Un momento degli scontri del G8 del 2001 (Keystone)

Mandano messaggi, subliminali o espliciti, coloro che hanno picchiato o goduto nel veder calpestare mani, teste, diritti e dignità. Fanno letteralmente schifo, non c’è altra parola per descriverli. Perché dopo un giorno, una settimana, un anno – stordito da certi convincimenti – puoi anche far finta di non capire che una parte dello Stato aveva deciso di giocare alla guerra come i bulli di Arancia Meccanica. Dopo vent’anni non sei tonto, sei fascista.

Ma che dire di chi inneggia oggi a Carlo Giuliani come se fosse Gandhi o Mandela? Di chi assiste a commemorazioni e celebrazioni con qualche capello bianco in più e la stessa identica mise, comprata nei mercatini di strada nel 2001, nelle botteghe solidali oggi. E dell’immancabile concerto di Manu Chao, tornato a Genova in questi giorni: voce e chitarra dei buoni.

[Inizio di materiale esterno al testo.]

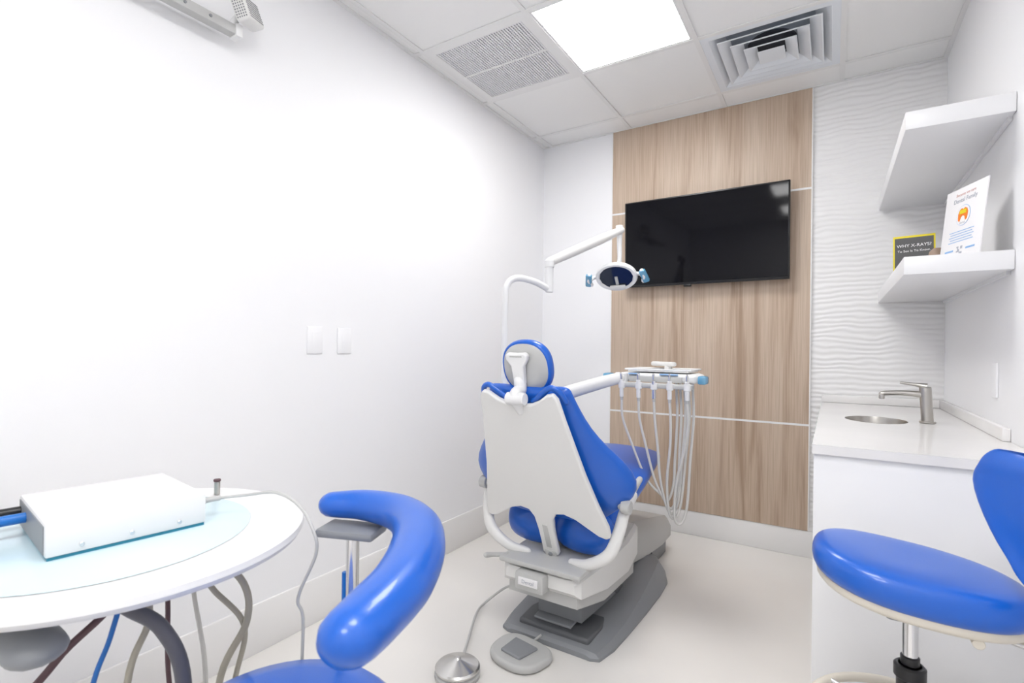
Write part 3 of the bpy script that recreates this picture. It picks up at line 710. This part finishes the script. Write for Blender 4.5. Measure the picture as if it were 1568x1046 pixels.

Quando Michele Vaccari, scrittore genovese – e molto di sinistra –, si è permesso di dire che cantanti come Manu Chao hanno fatto fortuna dentro al sistema che criticavano, e che non sono degni di rappresentare certi ideali, gli si sono rivoltati tutti contro. Manu Chao non si tocca, perché in quel domino costruito per vent’anni, se butti giù un pezzo butti giù tutto. A chi stava dal lato giusto della barricata mai niente si può rimproverare. Allora come oggi. Nemmeno se la voce critica arriva dalla tua stessa parte. O Giuliani e Manu Chao sono eroi anche per te o tu sei un nemico. Proprio come il 20 luglio 2001.

Intanto la polizia picchia nel carcere di Santa Maria Capua Vetere come picchiava nelle aule della Diaz, lasciando qua e là cadaveri innocenti come Federico Aldrovandi e Stefano Cucchi, troppe volte impunita.

La sospensione del tempo. Sembra ieri, anzi lo è.